In one study, Catherine Xiao and Wanfeng Chen collected tweets about Tesla and Ford between 2015 and 2017 and linked them to daily stock returns. They cleaned the tweets, removed spam and non-English posts, and used a language tool to rate each tweet as negative, neutral, or positive. From this they built simple indicators such as average daily sentiment and how much this sentiment changed from one day to the next. These indicators were then combined with classic price-based variables in trading rules that try to predict whether Tesla’s return, relative to its sector ETF, will be higher or lower the next day. For Tesla, the rules that used Twitter sentiment , especially tweets mentioning products or news, like “Model S” or “Elon Musk” did better than rules using only prices. The improvement was much weaker for Ford, suggesting that Twitter is most helpful for “story stocks” whose prices are driven by expectations, hype, and news rather than slow-moving fundamentals.The authors also went beyond simple rules and trained a reinforcement-learning trader. This agent learned, by trial and error on historical data, when to buy, hold, or sell based on a mix of price information and Twitter indicators. When Twitter features were included, the agent generated higher risk-adjusted returns and adapted better across different market conditions. In plain language: having a live feed of crowd mood and attention helped the model decide when a move in Tesla’s price was just noise and when it was part of a bigger story building up on social media.

In another paper on Bitcoin, researchers used millions of tweets to forecast how volatile the price would be. They again created sentiment scores and tweet counts, but they also added information about the users themselves: follower numbers, verification badges, how often they tweet, and how central they are in the network. These features were fed into deep learning models that tried to predict the next day’s realised volatility, not just the direction of price. They found that information about the users themselves was often more useful than the exact wording of the tweets, suggesting that “who” talks about an asset can matter more than “what” they say.
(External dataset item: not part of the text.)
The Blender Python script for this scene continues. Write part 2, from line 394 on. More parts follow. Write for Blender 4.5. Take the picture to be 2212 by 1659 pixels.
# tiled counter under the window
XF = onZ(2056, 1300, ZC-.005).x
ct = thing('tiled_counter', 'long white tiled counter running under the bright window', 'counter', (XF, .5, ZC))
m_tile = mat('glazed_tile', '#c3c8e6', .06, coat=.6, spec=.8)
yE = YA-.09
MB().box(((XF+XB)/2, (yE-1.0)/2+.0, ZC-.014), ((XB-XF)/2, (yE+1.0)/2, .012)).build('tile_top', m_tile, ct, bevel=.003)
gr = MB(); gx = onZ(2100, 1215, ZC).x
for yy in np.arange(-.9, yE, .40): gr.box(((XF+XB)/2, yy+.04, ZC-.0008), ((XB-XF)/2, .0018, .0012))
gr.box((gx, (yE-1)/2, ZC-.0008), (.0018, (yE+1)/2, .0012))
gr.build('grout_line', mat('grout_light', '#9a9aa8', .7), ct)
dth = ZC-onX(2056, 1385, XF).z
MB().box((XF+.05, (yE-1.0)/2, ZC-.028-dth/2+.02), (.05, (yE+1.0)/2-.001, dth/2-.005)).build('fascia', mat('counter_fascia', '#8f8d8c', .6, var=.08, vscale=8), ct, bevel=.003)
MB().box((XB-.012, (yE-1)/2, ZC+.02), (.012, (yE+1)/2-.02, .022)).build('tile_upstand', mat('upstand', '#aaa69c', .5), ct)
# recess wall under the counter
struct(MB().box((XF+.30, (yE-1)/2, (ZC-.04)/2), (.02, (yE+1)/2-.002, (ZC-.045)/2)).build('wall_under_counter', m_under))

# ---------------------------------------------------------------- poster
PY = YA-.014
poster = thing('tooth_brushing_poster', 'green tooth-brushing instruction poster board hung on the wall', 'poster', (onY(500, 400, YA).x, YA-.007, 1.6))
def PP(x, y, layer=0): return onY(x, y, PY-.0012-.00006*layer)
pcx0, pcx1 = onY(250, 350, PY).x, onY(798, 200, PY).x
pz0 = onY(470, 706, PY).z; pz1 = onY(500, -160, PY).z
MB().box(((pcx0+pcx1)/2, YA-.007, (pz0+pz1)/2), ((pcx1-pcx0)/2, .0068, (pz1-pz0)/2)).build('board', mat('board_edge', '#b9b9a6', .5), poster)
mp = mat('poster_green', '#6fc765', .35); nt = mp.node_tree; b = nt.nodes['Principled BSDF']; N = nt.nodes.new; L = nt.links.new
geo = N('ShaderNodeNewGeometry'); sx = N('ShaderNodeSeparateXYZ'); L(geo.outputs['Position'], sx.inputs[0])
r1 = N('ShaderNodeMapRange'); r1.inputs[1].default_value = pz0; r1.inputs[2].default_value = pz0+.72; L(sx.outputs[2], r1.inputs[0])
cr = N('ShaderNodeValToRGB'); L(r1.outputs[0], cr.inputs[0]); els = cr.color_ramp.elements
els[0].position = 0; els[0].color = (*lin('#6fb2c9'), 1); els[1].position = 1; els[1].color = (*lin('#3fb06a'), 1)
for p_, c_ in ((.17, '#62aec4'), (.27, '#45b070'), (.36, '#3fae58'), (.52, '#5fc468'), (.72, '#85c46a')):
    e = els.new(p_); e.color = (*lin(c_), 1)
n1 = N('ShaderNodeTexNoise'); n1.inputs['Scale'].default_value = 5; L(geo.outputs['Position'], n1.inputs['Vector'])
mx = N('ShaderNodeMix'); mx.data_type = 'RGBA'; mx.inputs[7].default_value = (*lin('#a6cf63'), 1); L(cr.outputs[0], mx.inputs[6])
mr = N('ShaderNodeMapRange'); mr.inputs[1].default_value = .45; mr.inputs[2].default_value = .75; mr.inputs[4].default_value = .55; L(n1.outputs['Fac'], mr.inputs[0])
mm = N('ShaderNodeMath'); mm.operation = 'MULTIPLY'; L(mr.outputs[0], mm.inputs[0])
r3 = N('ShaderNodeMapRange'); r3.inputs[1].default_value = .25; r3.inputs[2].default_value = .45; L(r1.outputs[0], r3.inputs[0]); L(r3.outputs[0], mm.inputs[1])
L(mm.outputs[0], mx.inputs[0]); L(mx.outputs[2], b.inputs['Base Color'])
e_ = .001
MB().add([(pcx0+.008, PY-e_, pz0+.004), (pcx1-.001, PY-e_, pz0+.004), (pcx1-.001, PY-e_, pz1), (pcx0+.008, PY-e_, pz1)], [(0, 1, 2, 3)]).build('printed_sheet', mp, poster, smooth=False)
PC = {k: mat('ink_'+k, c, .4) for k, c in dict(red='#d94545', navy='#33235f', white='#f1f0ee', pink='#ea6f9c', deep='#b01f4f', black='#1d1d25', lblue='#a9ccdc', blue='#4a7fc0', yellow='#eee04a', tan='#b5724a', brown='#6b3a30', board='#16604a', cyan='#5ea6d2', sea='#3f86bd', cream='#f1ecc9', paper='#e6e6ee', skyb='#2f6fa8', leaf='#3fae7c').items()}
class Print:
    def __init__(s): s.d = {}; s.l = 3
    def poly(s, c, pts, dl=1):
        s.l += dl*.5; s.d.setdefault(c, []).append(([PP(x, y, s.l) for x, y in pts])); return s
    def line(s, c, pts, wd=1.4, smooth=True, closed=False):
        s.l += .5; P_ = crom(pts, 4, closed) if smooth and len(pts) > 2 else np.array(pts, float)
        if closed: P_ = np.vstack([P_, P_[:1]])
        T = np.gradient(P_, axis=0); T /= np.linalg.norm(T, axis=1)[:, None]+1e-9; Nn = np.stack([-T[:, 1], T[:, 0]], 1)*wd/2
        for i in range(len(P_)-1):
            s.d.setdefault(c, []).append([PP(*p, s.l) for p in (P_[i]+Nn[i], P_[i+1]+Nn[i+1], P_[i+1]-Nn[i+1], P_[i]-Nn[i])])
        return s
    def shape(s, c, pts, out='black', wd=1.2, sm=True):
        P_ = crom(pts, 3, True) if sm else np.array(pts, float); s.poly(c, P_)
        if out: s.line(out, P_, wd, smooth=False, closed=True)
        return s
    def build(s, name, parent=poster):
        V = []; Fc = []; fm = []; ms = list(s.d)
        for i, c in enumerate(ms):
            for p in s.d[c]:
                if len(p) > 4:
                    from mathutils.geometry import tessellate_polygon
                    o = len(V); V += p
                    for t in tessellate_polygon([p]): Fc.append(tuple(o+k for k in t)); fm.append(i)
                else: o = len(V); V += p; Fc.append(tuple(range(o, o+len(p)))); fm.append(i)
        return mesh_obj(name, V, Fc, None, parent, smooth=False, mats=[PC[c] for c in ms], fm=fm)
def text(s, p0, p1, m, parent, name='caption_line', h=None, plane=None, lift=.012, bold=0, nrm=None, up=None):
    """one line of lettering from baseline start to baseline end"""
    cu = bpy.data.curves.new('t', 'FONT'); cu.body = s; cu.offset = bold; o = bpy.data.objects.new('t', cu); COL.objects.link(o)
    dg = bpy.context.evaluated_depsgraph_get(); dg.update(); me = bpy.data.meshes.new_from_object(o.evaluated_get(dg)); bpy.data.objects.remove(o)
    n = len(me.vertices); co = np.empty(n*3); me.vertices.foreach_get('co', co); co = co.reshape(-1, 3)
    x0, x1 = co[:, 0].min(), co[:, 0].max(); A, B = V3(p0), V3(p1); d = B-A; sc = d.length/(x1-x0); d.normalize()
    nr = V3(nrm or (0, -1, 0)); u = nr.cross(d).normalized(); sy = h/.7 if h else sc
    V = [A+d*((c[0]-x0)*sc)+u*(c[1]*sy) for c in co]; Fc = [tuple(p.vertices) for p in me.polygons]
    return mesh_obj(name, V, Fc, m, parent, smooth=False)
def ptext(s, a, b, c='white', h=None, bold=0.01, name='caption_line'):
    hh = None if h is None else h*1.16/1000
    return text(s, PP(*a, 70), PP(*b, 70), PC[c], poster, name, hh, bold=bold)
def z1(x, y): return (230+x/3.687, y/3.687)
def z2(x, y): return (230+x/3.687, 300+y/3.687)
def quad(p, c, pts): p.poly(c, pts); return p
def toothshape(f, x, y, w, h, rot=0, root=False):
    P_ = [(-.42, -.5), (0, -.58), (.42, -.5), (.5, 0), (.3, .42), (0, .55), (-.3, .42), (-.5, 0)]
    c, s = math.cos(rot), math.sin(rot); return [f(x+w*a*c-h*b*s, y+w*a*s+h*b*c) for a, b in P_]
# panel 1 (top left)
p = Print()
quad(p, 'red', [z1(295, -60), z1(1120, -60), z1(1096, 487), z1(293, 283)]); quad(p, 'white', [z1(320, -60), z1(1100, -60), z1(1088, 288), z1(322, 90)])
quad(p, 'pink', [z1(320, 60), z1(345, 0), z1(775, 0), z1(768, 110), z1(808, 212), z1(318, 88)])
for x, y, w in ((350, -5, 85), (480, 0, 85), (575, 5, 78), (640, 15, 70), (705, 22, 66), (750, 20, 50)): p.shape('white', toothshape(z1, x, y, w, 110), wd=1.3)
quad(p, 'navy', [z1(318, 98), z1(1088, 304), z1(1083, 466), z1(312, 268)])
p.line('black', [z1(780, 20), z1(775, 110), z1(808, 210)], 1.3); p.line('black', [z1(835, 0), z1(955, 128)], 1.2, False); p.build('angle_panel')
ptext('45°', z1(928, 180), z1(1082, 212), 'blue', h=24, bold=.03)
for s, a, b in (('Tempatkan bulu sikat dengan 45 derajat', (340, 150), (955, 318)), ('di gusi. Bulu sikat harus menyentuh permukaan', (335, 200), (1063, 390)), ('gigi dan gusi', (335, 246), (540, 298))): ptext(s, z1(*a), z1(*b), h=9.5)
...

When influential accounts became more active, the models expected larger swings in Bitcoin prices, even if the overall sentiment was neutral.

Taken together, these two studies sketch a practical picture of how Twitter trading works in the real world. For growth stocks like Tesla, sentiment and attention can contain clues about future excess returns, especially around product announcements or controversy. For Bitcoin, Twitter looks more like a risk measure, signalling when the market is about to become turbulent. In both cases, the data are messy and the edge is small, but they show that social media is not just background noise – it is part of the information set that prices react to.

Of course, there are serious drawbacks. Twitter is full of bots, coordinated campaigns, and plain old sarcasm that sentiment tools can misread. Once a strategy becomes popular, its edge may disappear. And none of these models replace basic risk management or an understanding of fundamentals. Instead, the lesson from Twitter trading is more modest but still powerful: if markets are shaped by the beliefs and emotions of thousands of human traders, then watching what they say online can help us understand, and sometimes anticipate, what they will do with their money.